Using the records below, quote only the span that opens with the line containing "Write part 2" and closes with the line containing "4.8, 4.9, 0, CZ), 'grey_paint')", exactly and inclusively.
----
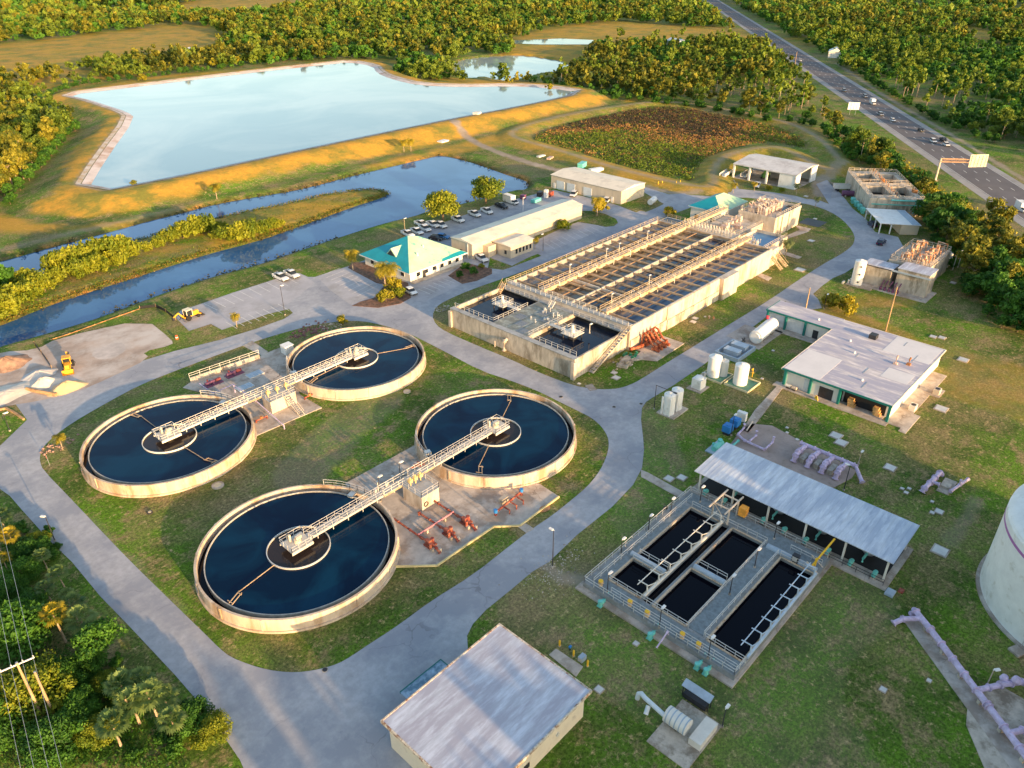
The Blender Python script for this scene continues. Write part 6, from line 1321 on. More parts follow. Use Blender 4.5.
# ================================================================ VEHICLES
def tyre(t, x, y, r=.36, w=.24): 
    q = MB().tube([(x, y-w/2, r), (x, y+w/2, r)], r, 16).build('wheel', BLACK, t, world=False); MB().tube([(x, y-w/2-.01, r), (x, y+w/2+.01, r)], r*.55, 10).build('rim', ALU, q, world=False)
def body_loft(m, secs):
    """secs: (x, half width, z bottom, z top)"""
    vs = []
    for x, w, z0, z1 in secs: vs += [(x, -w, z0), (x, w, z0), (x, w, z1), (x, -w, z1)]
    n = len(secs); fs = [(0, 1, 2, 3), tuple(range(4*n-4, 4*n))]
    for i in range(n-1):
        for k in range(4): fs.append((4*i+k, 4*i+(k+1) % 4, 4*i+4+(k+1) % 4, 4*i+4+k))
    m.add(vs, fs)
def vehicle(kind, label, loc, rz, paint, group=None):
    t = thing({'pickup': 'pickup_truck', 'car': 'parked_car', 'van': 'box_van', 'suv': 'parked_suv'}[kind], label, {'pickup': 'pickup', 'car': 'car', 'van': 'van', 'suv': 'car'}[kind], loc, rz, group)
    L = {'pickup': 2.85, 'car': 2.3, 'suv': 2.45, 'van': 3.3}[kind]; h = 1.05 if kind in ('pickup', 'van') else .9
    m = MB(); m_secs = [(-L, .88, .5, h), (-L+.25, .95, .38, h+.02), (0, .97, .35, h+.03), (L-1.0, .95, .36, h+.02), (L-.2, .9, .4, h-.08), (L, .8, .5, h-.2)]
    body_loft(m, m_secs)
    if kind == 'pickup':
        m.box(-L+.02, -.95, -.96, -.84, h, h+.22); m.box(-L+.02, -.95, .84, .96, h, h+.22); m.box(-L+.02, -L+.12, -.84, .84, h, h+.22)
    m.build('body', paint, t, world=False)
    g = MB(); c0, c1 = {'pickup': (-.95, 1.35), 'car': (-1.75, 1.0), 'suv': (-2.3, 1.1), 'van': (1.2, 2.8)}[kind]; ch = h+(.85 if kind in ('pickup', 'suv') else .68)
    body_loft(g, [(c0, .86, h, h+.02), (c0+.3, .8, h, ch-.06), (c1-.75, .8, h, ch-.06), (c1, .86, h, h+.02)]); g.build('windows', GLASS, t, world=False)
    r = MB(); body_loft(r, [(c0+.22, .76, ch-.07, ch-.05), (c0+.5, .78, ch-.07, ch), (c1-.95, .78, ch-.07, ch), (c1-.68, .76, ch-.07, ch-.05)]); r.build('roof', paint, t, world=False)
    if kind == 'pickup': MB().box(-L+.1, -.95, -.85, .85, h-.2 if 0 else h+.005, h+.03).build('bed_floor', DARK, t, world=False)
    if kind == 'van': MB().box(-3.3, 1.2, -1.1, 1.1, .7, 3.0).build('box', WHITE, t, world=False)
    for x in (-L+.95, L-.95):
        for y in (-.86, .86): tyre(t, x, y)
    for y in (-.62, .62):
        MB().box(L-.12, L+.01, y-.17, y+.17, .62, .76).build('headlight', M('headlight', (.8, .8, .76), .2), t, world=False); MB().box(-L-.01, -L+.04, y-.15, y+.15, .62, .85).build('tail_light', M('tail_light', (.4, .01, .01), .3), t, world=False)
    MB().box(L-.1, L+.03, -.8, .8, .36, .66).build('bumper', DARK, t, world=False)
    return t
PW = M('car_white', (.78, .78, .77), .3, .02); PB = M('car_dark_blue', (.015, .02, .07), .25, .05); PS = M('car_silver', (.45, .47, .50), .3, .04, metal=.5); PK = M('car_black', (.02, .02, .025), .25, .05); PBL = M('car_blue', (.05, .22, .50), .3, .05)
GP = 'white pickups parked in the row by the canal'
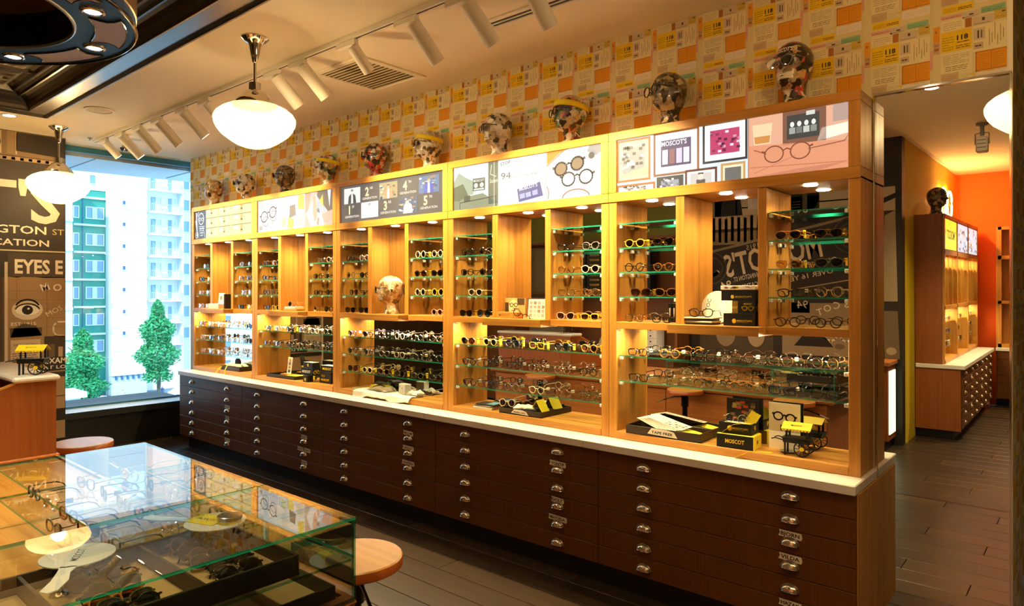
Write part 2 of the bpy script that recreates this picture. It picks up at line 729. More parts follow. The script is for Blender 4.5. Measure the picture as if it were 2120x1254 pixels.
# ------------------------------------------------------------------ walls
struct('wall_back', MB().box(-8.09, -0.285, 3.6, 3.72, 0, CZ), 'ceiling_paint')
struct('wall_right', MB().box(-0.40, -0.285, 3.72, 4.8, 0, CZ), 'ceiling_paint')
struct('wall_reveal', MB().box(-8.45, -8.09, 3.78, 3.9, 0, CZ), 'white_paint')
struct('wall_left', MB().box(-8.36, -7.962, -0.95, 2.285, 0, CZ), 'black')
struct('wall_front', MB().box(-7.96, -1.56, -0.95, -0.81, 0, CZ), 'black')
struct('wall_side', MB().box(-1.70, -1.56, -4.3, -0.95, 0, CZ), 'yellow_wall')
struct('wall_end', MB().box(-1.70, 2.3, -4.42, -4.30, 0, CZ), 'orange_wall')
struct('wall_added_outer', MB().box(2.2, 2.3, -4.42, 4.9, 0, CZ), 'grey_paint')  # unseen wall added on the open side to keep sky light out
struct('wall_added_beyond', MB().box(-0.4, 2.3, 4.8, 4.9, 0, CZ), 'grey_paint')  # unseen, added to close the open space against sky light

# wallpaper of pasted papers: one 0.2855 x 0.344 m repeat
CREAM, CREAM2, GREYC, YEL, ORA, ORD, PNK, GRN, TAN, BRN, OLV, WHT, INK = 'E6D6A2', 'DCCB96', 'CDBB9C', 'EBC21C', 'E39A1E', 'C97716', 'DDA08E', '93B98C', 'C9A276', 'A8692C', 'D0B04A', 'EADBC2', '5A4426'
def paper_tile(a, u, z):
    r = random.Random(5)
    def R(x, y0, w, h, c, k=1):
        a.lay(k)
        a.rect(u + x, z + y0, w, h, c)
    def TXT(x, y0, w, h, n, c, k=2, fill=.3):
        a.lay(k)
        a.type_lines(u + x, z + y0, w, h, n, c, fill, r)
    R(0, 0, .2855, .344, CREAM2, 0)
    R(0, 0, .013, .344, 'D8C68E')
    # z measured up from the foot of the repeat (2.550 in the first)
    R(.013, .229, .026, .070, ORA); R(.020, .27, .008, .012, BRN, 2)
    R(.013, .176, .026, .053, TAN); R(.018, .19, .016, .012, BRN, 2); R(.018, .209, .016, .010, 'B08858', 2)
    R(.043, .176, .117, .090, YEL)
    TXT(.048, .184, .045, .066, 6, '8C6B10', 2, .22)
    a.lay(2); a.text('118', u + .104, z + .222, .022, '35260C', .03, w=.042)
    TXT(.104, .210, .046, .008, 1, '4A3810', 2, .5); TXT(.100, .186, .054, .018, 2, '5A4610', 2, .35)
    R(.043, .268, .089, .050, CREAM); TXT(.052, .275, .07, .036, 4, '9C8C62', 2, .2)
    R(.135, .270, .024, .040, BRN)
    R(.043, .324, .081, .015, PNK); TXT(.047, .327, .07, .009, 1, 'B5705E', 2, .35)
    R(.125, .312, .066, .027, GREYC); R(.150, .321, .016, .007, INK, 2); TXT(.13, .315, .05, .006, 1, '8C7858', 2, .4)
    R(.193, .317, .087, .027, GRN); TXT(.198, .322, .07, .016, 2, '5F8260', 2, .28)
    R(.163, .270, .075, .038, GREYC); R(.197, .286, .010, .014, INK, 2); TXT(.168, .274, .06, .008, 1, '8C7858', 2, .35)
    R(.240, .278, .045, .040, OLV); R(.268, .306, .012, .005, INK, 2); TXT(.245, .283, .03, .012, 2, '9A7C28', 2, .25)
    R(.163, .155, .122, .113, CREAM)
    R(.166, .205, .042, .052, GREYC, 2); R(.180, .212, .006, .034, INK, 3); R(.192, .212, .006, .034, '7A6444', 3)
    R(.166, .166, .036, .028, 'C9AE8C', 2); R(.172, .176, .010, .006, INK, 3); R(.184, .176, .010, .006, INK, 3)
    for k in range(6):
        R(.222 + k * .010, .170 + (k % 3) * .012, .0022, .074 - (k % 2) * .03, '8C7A50', 2)
    R(.000, .109, .012, .086, PNK, 2)
    R(.173, .067, .1125, .086, ORA); R(.173, .067, .005, .086, ORD, 2); R(.173, .067, .1125, .005, ORD, 2); R(.173, .148, .1125, .005, ORD, 2); R(.2285, .067, .003, .086, ORD, 2)
    TXT(.182, .076, .042, .068, 8, 'B8741A', 2, .22); TXT(.236, .076, .042, .068, 8, 'B8741A', 2, .22)
    R(.173, .024, .1125, .038, WHT); TXT(.182, .030, .094, .026, 4, 'B5A084', 2, .16)
    R(.043, .082, .117, .092, CREAM); TXT(.050, .120, .10, .046, 6, '8C7C56', 2, .22); TXT(.060, .090, .085, .024, 3, '6E5F40', 2, .3)
    R(.043, .040, .068, .040, 'CDB084'); TXT(.048, .046, .056, .026, 4, '97794C', 2, .25)
    R(.113, .042, .048, .036, CREAM); TXT(.116, .046, .042, .026, 5, 'A39468', 2, .2)
    R(.048, .004, .117, .033, YEL); TXT(.053, .010, .05, .02, 3, '8C6B10', 2, .25); TXT(.108, .012, .052, .014, 2, '4A3810', 2, .45)
    R(.155, .058, .02, .006, YEL, 3); R(.21, .060, .03, .005, 'E8B84A', 3)
a = Art(0.0003)
for i in range(28):
    for k in range(2):
        paper_tile(a, i * .2855, k * .344)
wp = a.obj('wallpaper', (-8.09 - 0.0195 - .19, 3.5985, 2.55 - .0), (1, 0, 0), (0, 0, 1), (0, -1, 0), 'wallpaper', bpy.data.objects['wall_back'])
# trim the printed sheet to the wall
me = wp.data
for v in me.vertices:
    v.co.x = min(max(v.co.x, -8.09), -0.2855)
    v.co.z = min(v.co.z, CZ - 0.0005)
a = Art(0.0003)
for i in range(4):
    for k in range(10):
        paper_tile(a, i * .2855, k * .344 - .12)
wp2 = a.obj('wallpaper', (-0.2845, 3.60, 0), (0, 1, 0), (0, 0, 1), (1, 0, 0), 'wallpaper', bpy.data.objects['wall_right'])
for v in wp2.data.vertices:
    v.co.z = min(max(v.co.z, 0.0), CZ - 0.0005)

# ------------------------------------------------------------------ tall wall mirror at the right end of the back wall
mr = thing('wall_mirror', 'tall frameless wall mirror right of the shelving reflecting an orange wall and corridor', 'mirror', (-0.545, 3.59, 0))
def tilt(z):
    return -0.006 * (z - 1.3)
mb = MB()
mb.add([(-0.262, tilt(0), 0.0), (0.258, tilt(0), 0.0), (0.258, tilt(2.58), 2.58), (-0.262, tilt(2.58), 2.58)], [(0, 1, 2, 3)])
obj('mirror_pane', mb, 'mirror', mr)
obj('side_strip', MB().box(-0.270, -0.260, -0.006, 0.004, 0, 2.585), 'chrome', mr)
obj('side_strip', MB().box(0.250, 0.2575, -0.022, 0.006, 0, 2.585), 'chrome', mr)
obj('top_strip', MB().box(-0.272, 0.2575, -0.024, 0.006, 2.578, 2.588), 'chrome', mr)

# ------------------------------------------------------------------ window at the far left
wn = struct('window_1', MB().box(-8.352, -8.346, 2.2, 3.80, 0.41, 3.2), 'window_glass')
o = obj('sill', MB().box(-8.345, -8.02, 2.285, 3.79, 0.365, 0.405), mat('sill_metal', 'DDE6EA', 0.35), wn)
obj('sill_edge', MB().box(-8.02, -8.0, 2.285, 3.79, 0.34, 0.405), 'black', wn)
obj('low_wall', MB().box(-8.345, -8.04, 2.285, 3.79, 0.0, 0.365), mat('low_black', '14110D', 0.35), wn)
obj('head_rail', MB().box(-8.36, -8.29, 2.2, 3.80, 3.15, 3.215), mat('rail_blue', '2B6E8C', 0.4), wn)
obj('bottom_rail', MB().box(-8.36, -8.335, 2.285, 3.80, 0.405, 0.425), 'rail_blue', wn)
mb = MB().prism([(-8.40, 1.6), (-8.40, 5.6), (-9.02, 5.6), (-9.56, 1.6)], 'Z', 3.12, 3.24)
cn = struct('trim_2', mb, mat('soffit', 'D6E6EE', 0.5))
for y in (2.70, 3.75):
    obj('joint', MB().box(-9.40 + (y - 1.6) * .13, -8.42, y - .008, y + .008, 3.116, 3.121), 'rail_blue', cn)

# ------------------------------------------------------------------ sepia mural on the left wall
def sepia(k):
    return k
mural = Art(0.0004)
m_ = mural
D0, D1, L0, L1, P0, P1 = '2A241D', '3A322A', 'D9C7AE', 'E9DCC8', '9C7B58', 'B08D68'
m_.rect(-0.9, 0.12, 3.18, 3.085, '5A4632')
m_.lay()
m_.rect(-0.9, 2.97, 3.18, .235, '7C6448'); m_.rect(-0.9, 1.79, 3.18, 1.14, '37302A'); m_.rect(-0.9, .12, 2.66, 1.67, '4A3824')
m_.lay()
m_.poly([(1.868, 3.02), (2.28, 3.0), (2.28, 3.20), (1.868, 3.20)], '2B241C')
m_.rect(-0.9, 2.925, 3.18, .035, 'A08766')
m_.rect(1.795, 2.985, .06, .22, '8A7152'); m_.rect(1.863, 2.985, .012, .22, 'C2A984')
for k in range(46):
    m_.rect(-0.9 + k * .07, 2.93, .03, .025, '55432F')
m_.rect(-0.9, 2.98, 2.65, .22, 'BBA27C')
for k in range(14):
    m_.ring(-.8 + k * .19, 3.09, .07, .08, .014, '54442F', 12)
m_.lay()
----
__Solution__
Write part 2 of the bpy script that recreates this picture. It picks up at line 729. More parts follow. The script is for Blender 4.5. Measure the picture as if it were 2120x1254 pixels.
# ------------------------------------------------------------------ walls
struct('wall_back', MB().box(-8.09, -0.285, 3.6, 3.72, 0, CZ), 'ceiling_paint')
struct('wall_right', MB().box(-0.40, -0.285, 3.72, 4.8, 0, CZ), 'ceiling_paint')
struct('wall_reveal', MB().box(-8.45, -8.09, 3.78, 3.9, 0, CZ), 'white_paint')
struct('wall_left', MB().box(-8.36, -7.962, -0.95, 2.285, 0, CZ), 'black')
struct('wall_front', MB().box(-7.96, -1.56, -0.95, -0.81, 0, CZ), 'black')
struct('wall_side', MB().box(-1.70, -1.56, -4.3, -0.95, 0, CZ), 'yellow_wall')
struct('wall_end', MB().box(-1.70, 2.3, -4.42, -4.30, 0, CZ), 'orange_wall')
struct('wall_added_outer', MB().box(2.2, 2.3, -4.42, 4.9, 0, CZ), 'grey_paint')  # unseen wall added on the open side to keep sky light out
struct('wall_added_beyond', MB().box(-0.4, 2.3, 4.8, 4.9, 0, CZ), 'grey_paint')  # unseen, added to close the open space against sky light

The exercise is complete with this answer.